Futurism Is Still Influential, Despite Its Dark Side

Armored Train in Action
Armored Train in Action (1915) by Gino Severini. Italian Futurist paintings adopted a Cubist visual vocabulary but were bolder and brasher. Digital Image © The Museum of Modern Art/Licensed by SCALA/Art Resource, NY, © 2012 Artists Rights Society (ARS), New York / ADAGP, Paris

In 2014 the Guggenheim Museum in New York will open the biggest exhibition ever held on the Italian Futurists; the event has been foreshadowed by an article in Smithsonian, accompanied by an online photo gallery of Futurist masterpieces. It’s a good moment to reflect a bit on what Futurism represents, how it happened and how it has transformed the world we live in.

Today we think of Futurism as a visual style—a sort of animated Cubism that endows images and objects with a feeling of windblown movement. Remarkably, however, the movement began with a manifesto, and a series of “happenings,” before the artists associated with it had developed a new style.

The movement was first trumpeted in a manifesto by the poet Filippo Marinetti,which was published in the Paris newspaper Le Figaro on February 20, 1909. The intention of the movement, Marinetti explained, was to smash anything old, sentimental or conventional and create a new manly culture based on machines, speed and modernity. Hailing the “beauty of speed,” he argued that museums libraries, academies and “venerated” cities had to be destroyed, since they represented the culture of the past, and were stale and reactionary, as were “morality, feminism and all opportunist and utilitarian cowardice.” In a famous phrase, Marinetti declared that “a roaring motor car which seems to run on machine-gun fire is more beautiful than the Victory of Samothrace” (a reference to the second century Greek sculpture of the goddess Victory). Proud of their ability to irritate the public, the Futurists staged performances in Turin, Naples, Milan and other cities, at which they recited poetry and declaimed their manifestos while the audience responded by showering them with rotten fruit and vegetables and other objects.

Developing a Futurists style was clearly a necessary next step. In a later manifesto of April 11, 1910, the Futurists argued that “the construction of pictures is stupidly traditional,” but finding an appropriate visual language for their iconoclastic ideas about modern life was not easy. The early works of the Futurists used the techniques of divisionism, which created patterns with colored dots, and Post-Impressionism, which employed bold, decorative shapes. But they seemed to have quickly sensed that they needed to do something more visually exciting.

Gino Severini, who lived in Paris, was the first of the group to come into contact with Cubism, and after a visit to Paris in 1911, several of the other Futurist paintings also began to adopt a Cubist visual vocabulary. The Cubism of Picasso and Braque, however, was a strangely hermetic, inward-looking style, which focused obsessively on a small number of objects, such as pipes, newspapers, wine glasses and guitars, and seldom cast its gaze on anything outside the painter’s studio. The Futurists, on the other hand, were interested in life outside the studio: the world of cars, trains and other objects of modern life—particularly when they carried connotations of speed, modernity and movement.

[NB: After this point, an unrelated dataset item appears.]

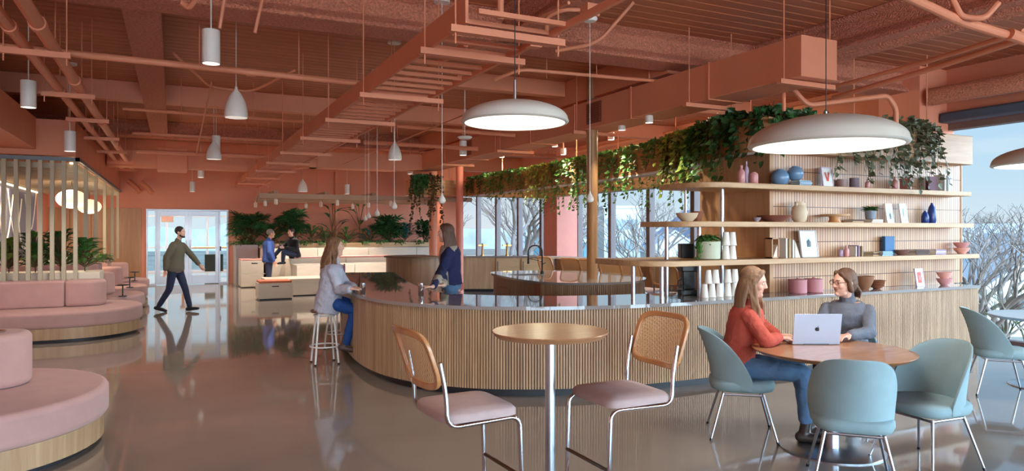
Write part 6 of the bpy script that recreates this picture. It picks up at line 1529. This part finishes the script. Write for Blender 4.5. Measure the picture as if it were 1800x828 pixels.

In their hands, the language of Cubism took on new meanings. While the Cubists used fractured forms as a way of analyzing the object, the Futurists used fracturing to indicate “lines of force,” which marked patterns of energy rather than an actual physical object. What’s more, whereas Cubism was generally drab in its coloration, apparently deliberately so, the Futurists, in keeping with their Post-Impressionist antecedents, employed brilliant, electrifying, prismatic colors. The Futurists created a style that was bolder and brasher in its visual impact than Cubism, and also forged a new connection between the compulsive innovation of new styles in painting and the innovative world of new machines and inventions outside the painter’s studio.

On February 5, 1912, the Futurists staged an exhibition at the Bernheim-Jeune Gallery in Paris, showcasing their new style and accompanied by a new manifesto by Marinetti. The result was a sensation. “We are beginning a new epoch in painting,” Marinetti declared, and then went on to describe the Futurists greatest visual innovation—the “lines of force.”

The manifesto, Gertrude Stein noted, “made a great deal of noise.” She wrote, “Everybody was excited, and this show being given in a well known gallery everybody went.”  By this time, the Futurist painters had devised a style as memorable as Marinetti’s stirring words.

As a movement, Futurism did not last long, since it quickly degenerated in squabbles between its major artists. What’s more, many of the key Futurist artists were sucked into Fascist politics, and into positions that most art-lovers would hardly endorse today, such as love of war and violence, bigotry toward minority groups and contempt for women.  What’s fascinating, however, is that through some strange aesthetic magic these unfavorable aspects of Futurism have faded away from our memories. As is often the case, history is as much a process of writing out some parts of what happened as writing up other parts that did. We’ve all been seduced by the Futurists. What has survived is the excitement and the dynamism of what they produced. We’ve conveniently forgotten the unsavory side of their activities. Futurism is still a language used in modern design—and a century after it was introduced it still looks modern.